Mike: Yeah. Validation is a great balance to the corporate check. So, I’m just…maybe I’m idealistic when I say this, but I believe that most franchise companies hire development people for all the right reasons because they want to strengthen their system. They want to strengthen their validation. They want to help people live that American dream. And I think most franchise systems that hire people to help candidates to a process bring in people that have all good intentions. But even if they didn’t, it wouldn’t matter. It wouldn’t matter what that franchise development person told you. Because in the end, validation is a great equalizer. When you get into those reviews, as you call it, and you’re talking about the business and the realities of what the corporation is and what the structure is and what the talent level is, you know, and what the programs are and how strong the foundation is and, you know, what money can be made, etc., etc., when all is said and done, validation is a great equalizer to any development process.

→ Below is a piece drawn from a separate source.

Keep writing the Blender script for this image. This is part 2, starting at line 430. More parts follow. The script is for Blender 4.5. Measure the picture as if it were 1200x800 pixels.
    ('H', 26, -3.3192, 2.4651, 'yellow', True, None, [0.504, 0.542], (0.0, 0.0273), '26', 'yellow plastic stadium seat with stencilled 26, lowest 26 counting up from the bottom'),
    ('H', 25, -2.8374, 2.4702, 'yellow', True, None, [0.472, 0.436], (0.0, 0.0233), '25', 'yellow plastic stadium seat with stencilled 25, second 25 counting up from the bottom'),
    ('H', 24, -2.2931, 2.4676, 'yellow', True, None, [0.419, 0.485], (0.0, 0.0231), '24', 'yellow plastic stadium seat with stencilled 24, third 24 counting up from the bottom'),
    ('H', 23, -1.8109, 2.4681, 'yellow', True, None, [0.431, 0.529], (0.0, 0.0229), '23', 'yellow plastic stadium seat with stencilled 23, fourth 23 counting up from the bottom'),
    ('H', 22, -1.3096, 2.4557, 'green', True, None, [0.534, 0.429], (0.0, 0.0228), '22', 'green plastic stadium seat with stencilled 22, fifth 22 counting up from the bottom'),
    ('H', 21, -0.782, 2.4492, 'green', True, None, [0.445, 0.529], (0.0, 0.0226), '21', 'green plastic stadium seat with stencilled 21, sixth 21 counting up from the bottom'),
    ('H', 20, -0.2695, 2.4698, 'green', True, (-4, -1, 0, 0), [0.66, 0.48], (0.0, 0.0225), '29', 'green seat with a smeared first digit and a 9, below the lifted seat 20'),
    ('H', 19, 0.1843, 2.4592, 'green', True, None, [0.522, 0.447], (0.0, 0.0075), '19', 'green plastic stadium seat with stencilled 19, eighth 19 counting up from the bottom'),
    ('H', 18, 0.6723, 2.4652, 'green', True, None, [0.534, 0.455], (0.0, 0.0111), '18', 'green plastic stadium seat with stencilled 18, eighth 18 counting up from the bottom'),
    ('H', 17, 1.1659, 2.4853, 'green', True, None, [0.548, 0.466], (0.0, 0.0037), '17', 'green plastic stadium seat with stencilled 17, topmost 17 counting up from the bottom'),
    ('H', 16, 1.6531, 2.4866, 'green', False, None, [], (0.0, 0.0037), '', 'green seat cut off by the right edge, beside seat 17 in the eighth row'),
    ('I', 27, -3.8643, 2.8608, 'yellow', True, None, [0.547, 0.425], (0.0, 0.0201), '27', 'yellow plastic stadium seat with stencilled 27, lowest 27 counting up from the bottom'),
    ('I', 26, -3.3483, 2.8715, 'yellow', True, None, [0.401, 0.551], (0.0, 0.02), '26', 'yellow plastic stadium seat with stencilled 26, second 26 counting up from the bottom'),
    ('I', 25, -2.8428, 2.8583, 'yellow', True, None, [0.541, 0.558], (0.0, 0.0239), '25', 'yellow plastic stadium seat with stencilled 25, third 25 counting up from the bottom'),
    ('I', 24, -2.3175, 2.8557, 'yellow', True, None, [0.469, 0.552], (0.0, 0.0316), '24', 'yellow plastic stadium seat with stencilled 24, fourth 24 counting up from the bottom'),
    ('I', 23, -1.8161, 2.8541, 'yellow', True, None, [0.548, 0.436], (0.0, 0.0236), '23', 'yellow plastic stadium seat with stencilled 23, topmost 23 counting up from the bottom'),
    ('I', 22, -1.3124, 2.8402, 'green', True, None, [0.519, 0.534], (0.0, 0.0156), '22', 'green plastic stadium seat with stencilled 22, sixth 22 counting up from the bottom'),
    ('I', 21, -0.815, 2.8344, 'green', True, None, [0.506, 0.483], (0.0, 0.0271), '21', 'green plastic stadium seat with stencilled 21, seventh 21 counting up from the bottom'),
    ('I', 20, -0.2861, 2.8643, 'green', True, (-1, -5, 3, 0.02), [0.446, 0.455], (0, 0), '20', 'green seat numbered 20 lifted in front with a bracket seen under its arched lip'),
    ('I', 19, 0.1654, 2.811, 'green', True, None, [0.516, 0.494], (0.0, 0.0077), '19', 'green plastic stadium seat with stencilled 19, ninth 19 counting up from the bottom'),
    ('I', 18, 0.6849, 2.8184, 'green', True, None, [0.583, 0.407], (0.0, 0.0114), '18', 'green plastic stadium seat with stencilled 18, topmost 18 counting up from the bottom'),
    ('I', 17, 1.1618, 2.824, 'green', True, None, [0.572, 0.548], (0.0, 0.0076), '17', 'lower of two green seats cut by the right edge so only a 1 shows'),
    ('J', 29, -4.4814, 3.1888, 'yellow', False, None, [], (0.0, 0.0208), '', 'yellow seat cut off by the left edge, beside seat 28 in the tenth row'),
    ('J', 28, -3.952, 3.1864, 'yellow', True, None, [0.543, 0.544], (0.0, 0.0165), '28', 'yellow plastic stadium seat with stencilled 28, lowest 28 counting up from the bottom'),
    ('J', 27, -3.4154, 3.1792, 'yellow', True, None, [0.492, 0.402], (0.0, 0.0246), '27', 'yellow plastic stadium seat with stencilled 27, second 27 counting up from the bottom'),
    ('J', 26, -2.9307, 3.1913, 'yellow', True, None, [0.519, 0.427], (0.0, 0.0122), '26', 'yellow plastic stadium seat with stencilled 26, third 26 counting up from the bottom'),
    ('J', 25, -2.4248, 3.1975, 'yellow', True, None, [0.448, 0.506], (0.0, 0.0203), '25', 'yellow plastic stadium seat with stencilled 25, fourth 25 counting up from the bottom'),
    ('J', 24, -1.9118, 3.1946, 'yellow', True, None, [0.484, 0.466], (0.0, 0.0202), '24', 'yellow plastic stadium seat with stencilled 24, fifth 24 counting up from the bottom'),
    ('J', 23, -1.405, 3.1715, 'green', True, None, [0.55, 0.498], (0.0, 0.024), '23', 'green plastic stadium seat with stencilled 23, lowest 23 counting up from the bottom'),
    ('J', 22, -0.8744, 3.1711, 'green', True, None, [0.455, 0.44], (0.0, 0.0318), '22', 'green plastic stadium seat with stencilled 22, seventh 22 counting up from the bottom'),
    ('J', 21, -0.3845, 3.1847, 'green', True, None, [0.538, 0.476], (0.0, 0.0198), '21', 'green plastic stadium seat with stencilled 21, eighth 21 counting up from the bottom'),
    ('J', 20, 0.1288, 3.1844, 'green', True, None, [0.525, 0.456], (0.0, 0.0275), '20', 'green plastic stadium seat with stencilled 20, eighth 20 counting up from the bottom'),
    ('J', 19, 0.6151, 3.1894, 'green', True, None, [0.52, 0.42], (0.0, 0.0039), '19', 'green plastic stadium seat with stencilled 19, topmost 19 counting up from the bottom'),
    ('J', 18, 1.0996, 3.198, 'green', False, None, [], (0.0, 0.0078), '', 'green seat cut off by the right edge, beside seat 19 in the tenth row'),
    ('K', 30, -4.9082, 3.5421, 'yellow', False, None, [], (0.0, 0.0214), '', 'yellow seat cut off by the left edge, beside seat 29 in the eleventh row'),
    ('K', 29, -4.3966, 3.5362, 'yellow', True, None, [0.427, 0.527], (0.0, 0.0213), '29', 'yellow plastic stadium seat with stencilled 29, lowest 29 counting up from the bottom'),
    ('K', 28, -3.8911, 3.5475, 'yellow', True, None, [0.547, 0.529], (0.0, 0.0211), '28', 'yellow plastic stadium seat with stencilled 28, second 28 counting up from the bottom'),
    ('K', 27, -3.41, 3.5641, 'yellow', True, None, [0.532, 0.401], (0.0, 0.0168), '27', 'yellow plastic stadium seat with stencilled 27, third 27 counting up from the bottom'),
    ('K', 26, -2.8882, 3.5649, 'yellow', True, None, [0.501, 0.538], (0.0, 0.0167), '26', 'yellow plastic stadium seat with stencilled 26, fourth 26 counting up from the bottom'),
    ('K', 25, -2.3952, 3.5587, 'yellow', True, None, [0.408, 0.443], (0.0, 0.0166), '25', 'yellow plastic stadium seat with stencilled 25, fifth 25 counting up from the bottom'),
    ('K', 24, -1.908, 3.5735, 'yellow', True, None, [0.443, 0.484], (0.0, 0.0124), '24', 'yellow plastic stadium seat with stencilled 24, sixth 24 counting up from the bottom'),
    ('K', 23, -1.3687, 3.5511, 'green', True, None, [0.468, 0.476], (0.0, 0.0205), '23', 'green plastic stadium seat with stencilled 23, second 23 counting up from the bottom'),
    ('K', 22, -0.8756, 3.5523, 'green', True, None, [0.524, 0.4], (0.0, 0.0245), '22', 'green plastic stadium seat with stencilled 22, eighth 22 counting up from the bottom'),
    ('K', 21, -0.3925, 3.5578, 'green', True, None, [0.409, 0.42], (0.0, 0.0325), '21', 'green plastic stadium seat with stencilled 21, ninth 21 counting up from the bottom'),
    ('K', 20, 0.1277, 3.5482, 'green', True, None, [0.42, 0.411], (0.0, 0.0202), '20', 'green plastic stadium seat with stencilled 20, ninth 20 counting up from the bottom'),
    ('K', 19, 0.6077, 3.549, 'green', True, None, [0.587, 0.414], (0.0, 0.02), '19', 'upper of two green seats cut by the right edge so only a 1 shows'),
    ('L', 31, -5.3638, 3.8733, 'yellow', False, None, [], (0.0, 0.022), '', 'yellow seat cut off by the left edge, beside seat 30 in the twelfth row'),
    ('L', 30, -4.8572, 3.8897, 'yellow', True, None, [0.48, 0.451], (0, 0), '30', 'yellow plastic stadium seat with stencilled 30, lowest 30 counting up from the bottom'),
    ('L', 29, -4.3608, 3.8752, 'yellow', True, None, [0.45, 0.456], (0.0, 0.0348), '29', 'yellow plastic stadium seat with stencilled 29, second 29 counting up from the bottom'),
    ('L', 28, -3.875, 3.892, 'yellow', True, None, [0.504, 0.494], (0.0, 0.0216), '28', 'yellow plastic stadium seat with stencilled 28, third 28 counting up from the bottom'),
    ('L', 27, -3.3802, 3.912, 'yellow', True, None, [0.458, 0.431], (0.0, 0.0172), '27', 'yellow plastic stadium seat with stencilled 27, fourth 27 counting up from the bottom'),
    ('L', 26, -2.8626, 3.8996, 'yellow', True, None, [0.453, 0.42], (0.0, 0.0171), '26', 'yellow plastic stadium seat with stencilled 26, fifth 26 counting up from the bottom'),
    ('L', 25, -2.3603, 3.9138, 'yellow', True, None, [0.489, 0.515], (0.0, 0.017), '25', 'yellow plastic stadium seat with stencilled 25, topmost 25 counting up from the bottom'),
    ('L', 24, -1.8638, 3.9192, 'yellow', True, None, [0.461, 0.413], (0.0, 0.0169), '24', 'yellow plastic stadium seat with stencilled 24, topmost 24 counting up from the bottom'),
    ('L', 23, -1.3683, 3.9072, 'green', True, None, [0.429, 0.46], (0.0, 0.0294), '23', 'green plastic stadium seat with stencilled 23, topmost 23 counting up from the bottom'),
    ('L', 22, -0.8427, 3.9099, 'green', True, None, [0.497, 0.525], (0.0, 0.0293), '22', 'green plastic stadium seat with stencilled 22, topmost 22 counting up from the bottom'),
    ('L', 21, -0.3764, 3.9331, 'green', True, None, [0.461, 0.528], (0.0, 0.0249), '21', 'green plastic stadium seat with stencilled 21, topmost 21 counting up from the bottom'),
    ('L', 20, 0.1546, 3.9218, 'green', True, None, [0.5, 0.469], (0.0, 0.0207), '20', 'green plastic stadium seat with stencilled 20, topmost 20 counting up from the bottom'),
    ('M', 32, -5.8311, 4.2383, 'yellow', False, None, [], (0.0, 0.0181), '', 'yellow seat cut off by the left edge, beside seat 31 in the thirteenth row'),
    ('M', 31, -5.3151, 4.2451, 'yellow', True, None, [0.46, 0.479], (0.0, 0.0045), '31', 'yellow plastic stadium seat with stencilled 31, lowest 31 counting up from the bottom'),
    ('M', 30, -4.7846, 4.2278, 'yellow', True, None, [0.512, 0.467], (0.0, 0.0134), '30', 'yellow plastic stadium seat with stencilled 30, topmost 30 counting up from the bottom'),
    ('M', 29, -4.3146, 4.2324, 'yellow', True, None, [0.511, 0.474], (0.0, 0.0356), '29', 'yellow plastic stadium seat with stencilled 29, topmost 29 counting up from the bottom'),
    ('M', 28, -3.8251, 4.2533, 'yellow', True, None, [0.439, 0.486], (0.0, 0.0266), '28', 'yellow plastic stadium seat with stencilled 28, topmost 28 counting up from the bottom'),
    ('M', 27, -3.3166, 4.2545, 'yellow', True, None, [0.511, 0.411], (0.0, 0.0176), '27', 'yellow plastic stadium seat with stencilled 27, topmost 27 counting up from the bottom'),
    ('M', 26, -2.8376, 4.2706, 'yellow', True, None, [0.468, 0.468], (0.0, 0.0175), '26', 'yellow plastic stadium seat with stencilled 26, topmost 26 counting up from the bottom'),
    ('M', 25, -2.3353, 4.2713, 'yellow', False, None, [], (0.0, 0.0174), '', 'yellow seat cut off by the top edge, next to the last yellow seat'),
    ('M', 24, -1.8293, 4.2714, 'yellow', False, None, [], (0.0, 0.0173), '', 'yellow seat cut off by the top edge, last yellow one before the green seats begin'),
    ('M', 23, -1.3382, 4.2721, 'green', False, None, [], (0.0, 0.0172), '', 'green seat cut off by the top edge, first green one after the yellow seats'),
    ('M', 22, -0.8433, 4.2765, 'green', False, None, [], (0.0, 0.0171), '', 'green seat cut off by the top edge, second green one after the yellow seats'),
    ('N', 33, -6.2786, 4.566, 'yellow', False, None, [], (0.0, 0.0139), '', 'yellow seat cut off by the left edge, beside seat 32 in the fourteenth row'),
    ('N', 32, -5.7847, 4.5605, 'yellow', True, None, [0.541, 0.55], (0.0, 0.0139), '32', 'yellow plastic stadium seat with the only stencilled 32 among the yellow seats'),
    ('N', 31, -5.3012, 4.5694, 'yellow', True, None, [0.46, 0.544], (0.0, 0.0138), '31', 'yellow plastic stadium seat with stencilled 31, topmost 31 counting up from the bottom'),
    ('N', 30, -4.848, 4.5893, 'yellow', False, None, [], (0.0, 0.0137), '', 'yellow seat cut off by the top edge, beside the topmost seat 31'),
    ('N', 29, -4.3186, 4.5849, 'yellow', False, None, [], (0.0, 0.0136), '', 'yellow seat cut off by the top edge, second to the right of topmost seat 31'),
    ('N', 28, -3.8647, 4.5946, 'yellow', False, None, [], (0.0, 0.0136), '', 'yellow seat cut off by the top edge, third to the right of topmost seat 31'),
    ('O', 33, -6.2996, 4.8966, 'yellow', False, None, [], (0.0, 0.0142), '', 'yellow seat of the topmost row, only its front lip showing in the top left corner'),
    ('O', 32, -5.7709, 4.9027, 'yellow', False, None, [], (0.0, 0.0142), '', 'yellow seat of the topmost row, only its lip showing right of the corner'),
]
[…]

So I know we’re going to go in other areas after this, but I wouldn’t get hung up on the development process and who’s there other than if you don’t like the person, you shouldn’t work with the person, you should move on. But if I was a candidate about ready to go through the process, what I would tell them today, after 28 years, is you need to understand the company and the industry. You need to look at their FDD. You need to get into validation because those steps…you know, franchise agreement aside, you can take all the time in the world to review a franchise agreement. Most companies franchise agreements are what they are. Most franchise attorneys will tell you they’re slanted towards the corporation because they have to protect the brand.

You know, they’re not going to make changes. So even if you’re reviewing the franchise agreement with an attorney, most of them will say they’re not going to make changes. So the review is about making sure you understand the terms and what you’re liable for. But validation is what will ultimately protect you from any franchise company that is unscrupulous or that isn’t doing things the right way. Trying to move a process too fast, trying to get you to sign a contract and pay your money. For those that are out there, validation will equal that every time.